### Stated goal
Reproduce precisely the lines between the start of the data below and the line with "col = scene.collection", both included.

### The input
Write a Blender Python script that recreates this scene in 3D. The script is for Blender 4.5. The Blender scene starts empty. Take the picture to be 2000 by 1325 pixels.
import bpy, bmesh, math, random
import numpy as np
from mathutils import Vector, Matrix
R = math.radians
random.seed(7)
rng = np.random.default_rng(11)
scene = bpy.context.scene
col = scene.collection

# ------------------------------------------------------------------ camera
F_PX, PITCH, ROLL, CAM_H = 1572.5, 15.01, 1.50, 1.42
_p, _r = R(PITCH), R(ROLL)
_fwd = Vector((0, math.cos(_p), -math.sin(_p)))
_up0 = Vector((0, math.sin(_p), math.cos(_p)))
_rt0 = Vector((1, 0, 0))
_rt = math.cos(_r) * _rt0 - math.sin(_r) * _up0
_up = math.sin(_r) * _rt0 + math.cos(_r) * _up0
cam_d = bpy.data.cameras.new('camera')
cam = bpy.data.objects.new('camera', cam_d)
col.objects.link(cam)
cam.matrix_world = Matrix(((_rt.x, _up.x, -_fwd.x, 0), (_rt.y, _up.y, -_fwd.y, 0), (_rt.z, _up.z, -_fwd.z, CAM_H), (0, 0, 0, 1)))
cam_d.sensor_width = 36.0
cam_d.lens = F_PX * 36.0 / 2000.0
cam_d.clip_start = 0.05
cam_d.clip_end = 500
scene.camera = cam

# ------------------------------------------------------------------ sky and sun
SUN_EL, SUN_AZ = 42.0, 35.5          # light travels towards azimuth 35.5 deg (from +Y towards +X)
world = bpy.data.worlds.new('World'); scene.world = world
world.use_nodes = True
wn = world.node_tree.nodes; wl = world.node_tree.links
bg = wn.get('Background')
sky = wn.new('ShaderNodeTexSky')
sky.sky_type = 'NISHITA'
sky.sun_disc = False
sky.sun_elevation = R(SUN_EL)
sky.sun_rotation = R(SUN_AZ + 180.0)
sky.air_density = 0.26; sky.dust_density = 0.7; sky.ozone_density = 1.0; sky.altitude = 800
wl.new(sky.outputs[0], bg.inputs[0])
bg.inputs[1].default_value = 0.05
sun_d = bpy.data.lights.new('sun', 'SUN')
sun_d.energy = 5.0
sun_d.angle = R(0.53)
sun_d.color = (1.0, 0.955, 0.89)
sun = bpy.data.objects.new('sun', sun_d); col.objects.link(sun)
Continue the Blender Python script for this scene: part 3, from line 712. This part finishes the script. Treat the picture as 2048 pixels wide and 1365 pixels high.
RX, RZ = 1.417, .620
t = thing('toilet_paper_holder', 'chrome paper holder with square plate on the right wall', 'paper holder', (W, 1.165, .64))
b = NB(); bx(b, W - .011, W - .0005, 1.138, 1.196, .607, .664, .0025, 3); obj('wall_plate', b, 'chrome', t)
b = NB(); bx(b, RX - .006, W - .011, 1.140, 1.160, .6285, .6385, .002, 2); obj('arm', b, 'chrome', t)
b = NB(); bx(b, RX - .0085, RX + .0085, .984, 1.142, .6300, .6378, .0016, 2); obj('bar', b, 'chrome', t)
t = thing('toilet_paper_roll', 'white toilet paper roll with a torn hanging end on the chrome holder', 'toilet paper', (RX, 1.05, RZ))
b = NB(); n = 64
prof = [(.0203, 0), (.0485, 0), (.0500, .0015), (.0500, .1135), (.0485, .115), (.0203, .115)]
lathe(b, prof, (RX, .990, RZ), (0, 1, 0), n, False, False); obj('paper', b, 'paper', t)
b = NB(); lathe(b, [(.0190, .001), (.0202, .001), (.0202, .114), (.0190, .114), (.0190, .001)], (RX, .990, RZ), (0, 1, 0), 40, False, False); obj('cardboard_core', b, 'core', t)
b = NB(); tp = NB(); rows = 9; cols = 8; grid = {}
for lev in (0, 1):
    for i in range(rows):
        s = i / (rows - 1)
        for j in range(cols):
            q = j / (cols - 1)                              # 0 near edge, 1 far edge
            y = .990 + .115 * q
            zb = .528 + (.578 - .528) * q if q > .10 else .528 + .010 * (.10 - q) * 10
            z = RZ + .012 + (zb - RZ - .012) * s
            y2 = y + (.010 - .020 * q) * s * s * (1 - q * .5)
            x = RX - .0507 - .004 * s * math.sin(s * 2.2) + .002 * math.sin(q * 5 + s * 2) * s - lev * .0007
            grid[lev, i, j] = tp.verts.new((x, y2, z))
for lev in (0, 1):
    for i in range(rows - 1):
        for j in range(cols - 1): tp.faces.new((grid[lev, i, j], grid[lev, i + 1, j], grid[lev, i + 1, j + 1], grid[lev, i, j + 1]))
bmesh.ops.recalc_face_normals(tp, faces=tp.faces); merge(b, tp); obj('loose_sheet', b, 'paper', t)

### Reply
Write a Blender Python script that recreates this scene in 3D. The script is for Blender 4.5. The Blender scene starts empty. Take the picture to be 2000 by 1325 pixels.
import bpy, bmesh, math, random
import numpy as np
from mathutils import Vector, Matrix
R = math.radians
random.seed(7)
rng = np.random.default_rng(11)
scene = bpy.context.scene
col = scene.collection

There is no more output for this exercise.